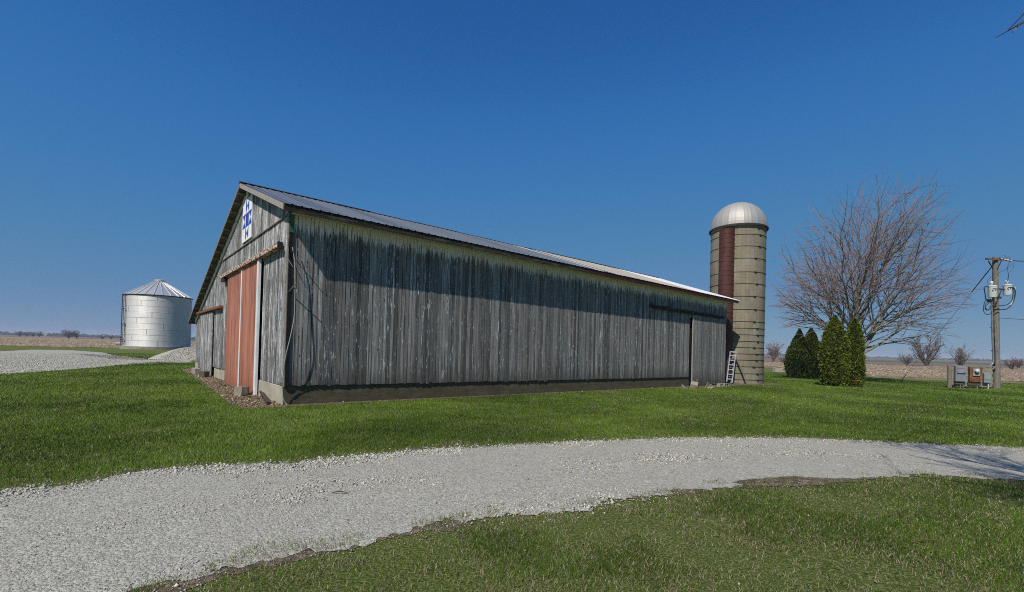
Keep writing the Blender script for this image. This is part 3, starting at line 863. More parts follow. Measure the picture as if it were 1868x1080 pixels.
# conduit that hangs off the barn corner, on stand-off rods
cb = empty('drop_cable', (C0.x, C0.y, 0), TH, 'loose pale service cable looping down the near corner of the barn', 'cable')
m = MB()
pts = [(-0.03, 0.0, 4.38), (-0.10, -0.06, 4.30), (-0.13, -0.12, 4.02), (-0.05, -0.16, 3.78), (0.07, -0.17, 3.60)]
m.tube(smooth_line([Vector(p) for p in pts], 5), 0.009, 6)
pts = [(0.05, -0.12, 4.12), (0.10, -0.17, 3.75), (0.12, -0.2, 3.2), (0.12, -0.24, 2.4), (0.05, -0.28, 1.9), (-0.06, -0.26, 1.3), (-0.09, -0.16, 0.8), (-0.07, -0.09, 0.45), (-0.03, -0.07, 0.15), (0.06, -0.1, 0.0)]
m.tube(smooth_line([Vector(p) for p in pts], 6), 0.013, 8)
m.build('cable', M['cable'], cb, smooth=True)
m = MB(); m.tube([(0.03, 0, 3.98), (0.06, -0.36, 4.02)], 0.012, 6); m.build('standoff_rod', M['dark_metal'], cb)
m = MB(); m.tube([(0.02, 0, 2.95), (0.10, -0.34, 3.15)], 0.014, 6); m.build('standoff_rod', M['oldwood'], cb)

# ------------------------------------------------------------------ loose pieces along the barn
def rock_block(name, px, py, dims, rz, label, mat, cat='block', tilt=(0, 0), z=0.0, jit=0.012, group=None, bevel=0.01):
    p = gp(px, py)
    m = MB(); m.box((0, 0, dims[2] / 2), dims, None, 0, jit)
    o = m.build(name, mat, bevel=bevel)
    o.location = (p.x, p.y, p.z + z); o.rotation_euler = (tilt[0], tilt[1], rz)
    return tag(o, label, cat, group)
rock_block('concrete_block', 441, 721, (0.72, 0.2, 0.26), TH + R(62), 'large tan concrete block lying in front of the red sliding doors', M['block'], tilt=(0, R(4)))
rock_block('concrete_block', 357, 683, (0.2, 0.85, 0.3), TH + R(4), 'grey concrete block on the soil by the far end of the gable wall', M['block'])
rock_block('concrete_block', 372, 688, (0.22, 0.45, 0.26), TH + R(20), 'small dark stained block beside the foot of the small plank door', M['found_dark'])
def hollow_block(px, py, rz, label):
    p = gp(px, py); m = MB()
    m.bx(-0.2, 0.2, -0.1, -0.07, 0, 0.19); m.bx(-0.2, 0.2, 0.07, 0.1, 0, 0.19)
    for x in (-0.185, 0, 0.185): m.bx(x - 0.015, x + 0.015, -0.069, 0.069, 0, 0.19)
    o = m.build('cinder_block', M['block']); o.location = (p.x, p.y, p.z + 0.1); o.rotation_euler = (R(90), 0, rz)
    return tag(o, label, 'block', 'hollow cinder blocks under the plank door')
hollow_block(1310, 706.0, TH + R(6), 'hollow cinder block lying on its side under the plank door, nearer the scrap boards')
hollow_block(1320, 705.3, TH - R(4), 'hollow cinder block lying on its side under the plank door, nearer the stepladder')
rock_block('concrete_block', 1265, 707.5, (0.5, 0.36, 0.22), TH + R(25), 'tan tilted stone block at the corner of the side door opening', M['block'], tilt=(R(12), R(-16)), z=0.04)
rock_block('concrete_block', 1296, 708.0, (0.55, 0.3, 0.05), TH + R(10), 'flat pale stone slab in the rubble below the plank door', M['found'], jit=0.02)
rock_block('brick', 1266, 710.0, (0.22, 0.11, 0.07), TH + R(30), 'broken orange red brick in the rubble below the tilted stone', M['brick'], 'brick')
def scrap(name, p0, p1, w, h, mat, label, cat='board', bend=0.0):
    m = MB(); p0, p1 = Vector(p0), Vector(p1)
    mid = (p0 + p1) / 2 + Vector((0, 0, bend))
    m.beam(Vector((0, 0, 0)), mid - p0, w, h); m.beam(mid - p0, p1 - p0, w * 0.98, h * 0.98)
    o = m.build(name, mat); o.location = p0
    return tag(o, label, cat)
def g3(px, py, dz=0.0): p = gp(px, py); return Vector((p.x, p.y, p.z + dz))
scrap('scrap_board', g3(1268, 709.0, 0.03), g3(1272, 706.0, 0.42), 0.09, 0.03, M['brownscrap'], 'short brown board propped up beside the tilted stone block')
scrap('scrap_board', g3(1286, 709.0, 0.02), g3(1292, 706.0, 0.26), 0.06, 0.03, M['plank'], 'pale splintered stick leaning under the middle of the plank door')
scrap('scrap_board', g3(1244, 708.0, 0.16), g3(1254, 710.0, 0.02), 0.10, 0.03, M['oldwood'], 'curled grey strip of wood left of the rubble by the foundation', bend=-0.05)
scrap('scrap_board', g3(1292, 707.0, 0.12), g3(1301, 707.5, 0.05), 0.07, 0.05, M['plank'], 'dark bent scrap of wood beside the cinder blocks', bend=0.09)
scrap('downspout', g3(476, 722, 0.13), g3(490, 739, 0.05), 0.09, 0.07, M['gutter'], 'short dark brown downspout piece slanting from the white door trim to the soil', 'downspout')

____

- Given exercise: Omit every picture while copying the listing above exactly.

- Result below:
Keep writing the Blender script for this image. This is part 3, starting at line 863. More parts follow. Measure the picture as if it were 1868x1080 pixels.
# conduit that hangs off the barn corner, on stand-off rods
cb = empty('drop_cable', (C0.x, C0.y, 0), TH, 'loose pale service cable looping down the near corner of the barn', 'cable')
m = MB()
pts = [(-0.03, 0.0, 4.38), (-0.10, -0.06, 4.30), (-0.13, -0.12, 4.02), (-0.05, -0.16, 3.78), (0.07, -0.17, 3.60)]
m.tube(smooth_line([Vector(p) for p in pts], 5), 0.009, 6)
pts = [(0.05, -0.12, 4.12), (0.10, -0.17, 3.75), (0.12, -0.2, 3.2), (0.12, -0.24, 2.4), (0.05, -0.28, 1.9), (-0.06, -0.26, 1.3), (-0.09, -0.16, 0.8), (-0.07, -0.09, 0.45), (-0.03, -0.07, 0.15), (0.06, -0.1, 0.0)]
m.tube(smooth_line([Vector(p) for p in pts], 6), 0.013, 8)
m.build('cable', M['cable'], cb, smooth=True)
m = MB(); m.tube([(0.03, 0, 3.98), (0.06, -0.36, 4.02)], 0.012, 6); m.build('standoff_rod', M['dark_metal'], cb)
m = MB(); m.tube([(0.02, 0, 2.95), (0.10, -0.34, 3.15)], 0.014, 6); m.build('standoff_rod', M['oldwood'], cb)

# ------------------------------------------------------------------ loose pieces along the barn
def rock_block(name, px, py, dims, rz, label, mat, cat='block', tilt=(0, 0), z=0.0, jit=0.012, group=None, bevel=0.01):
    p = gp(px, py)
    m = MB(); m.box((0, 0, dims[2] / 2), dims, None, 0, jit)
    o = m.build(name, mat, bevel=bevel)
    o.location = (p.x, p.y, p.z + z); o.rotation_euler = (tilt[0], tilt[1], rz)
    return tag(o, label, cat, group)
rock_block('concrete_block', 441, 721, (0.72, 0.2, 0.26), TH + R(62), 'large tan concrete block lying in front of the red sliding doors', M['block'], tilt=(0, R(4)))
rock_block('concrete_block', 357, 683, (0.2, 0.85, 0.3), TH + R(4), 'grey concrete block on the soil by the far end of the gable wall', M['block'])
rock_block('concrete_block', 372, 688, (0.22, 0.45, 0.26), TH + R(20), 'small dark stained block beside the foot of the small plank door', M['found_dark'])
def hollow_block(px, py, rz, label):
    p = gp(px, py); m = MB()
    m.bx(-0.2, 0.2, -0.1, -0.07, 0, 0.19); m.bx(-0.2, 0.2, 0.07, 0.1, 0, 0.19)
    for x in (-0.185, 0, 0.185): m.bx(x - 0.015, x + 0.015, -0.069, 0.069, 0, 0.19)
    o = m.build('cinder_block', M['block']); o.location = (p.x, p.y, p.z + 0.1); o.rotation_euler = (R(90), 0, rz)
    return tag(o, label, 'block', 'hollow cinder blocks under the plank door')
hollow_block(1310, 706.0, TH + R(6), 'hollow cinder block lying on its side under the plank door, nearer the scrap boards')
hollow_block(1320, 705.3, TH - R(4), 'hollow cinder block lying on its side under the plank door, nearer the stepladder')
rock_block('concrete_block', 1265, 707.5, (0.5, 0.36, 0.22), TH + R(25), 'tan tilted stone block at the corner of the side door opening', M['block'], tilt=(R(12), R(-16)), z=0.04)
rock_block('concrete_block', 1296, 708.0, (0.55, 0.3, 0.05), TH + R(10), 'flat pale stone slab in the rubble below the plank door', M['found'], jit=0.02)
rock_block('brick', 1266, 710.0, (0.22, 0.11, 0.07), TH + R(30), 'broken orange red brick in the rubble below the tilted stone', M['brick'], 'brick')
def scrap(name, p0, p1, w, h, mat, label, cat='board', bend=0.0):
    m = MB(); p0, p1 = Vector(p0), Vector(p1)
    mid = (p0 + p1) / 2 + Vector((0, 0, bend))
    m.beam(Vector((0, 0, 0)), mid - p0, w, h); m.beam(mid - p0, p1 - p0, w * 0.98, h * 0.98)
    o = m.build(name, mat); o.location = p0
    return tag(o, label, cat)
def g3(px, py, dz=0.0): p = gp(px, py); return Vector((p.x, p.y, p.z + dz))
scrap('scrap_board', g3(1268, 709.0, 0.03), g3(1272, 706.0, 0.42), 0.09, 0.03, M['brownscrap'], 'short brown board propped up beside the tilted stone block')
scrap('scrap_board', g3(1286, 709.0, 0.02), g3(1292, 706.0, 0.26), 0.06, 0.03, M['plank'], 'pale splintered stick leaning under the middle of the plank door')
scrap('scrap_board', g3(1244, 708.0, 0.16), g3(1254, 710.0, 0.02), 0.10, 0.03, M['oldwood'], 'curled grey strip of wood left of the rubble by the foundation', bend=-0.05)
scrap('scrap_board', g3(1292, 707.0, 0.12), g3(1301, 707.5, 0.05), 0.07, 0.05, M['plank'], 'dark bent scrap of wood beside the cinder blocks', bend=0.09)
scrap('downspout', g3(476, 722, 0.13), g3(490, 739, 0.05), 0.09, 0.07, M['gutter'], 'short dark brown downspout piece slanting from the white door trim to the soil', 'downspout')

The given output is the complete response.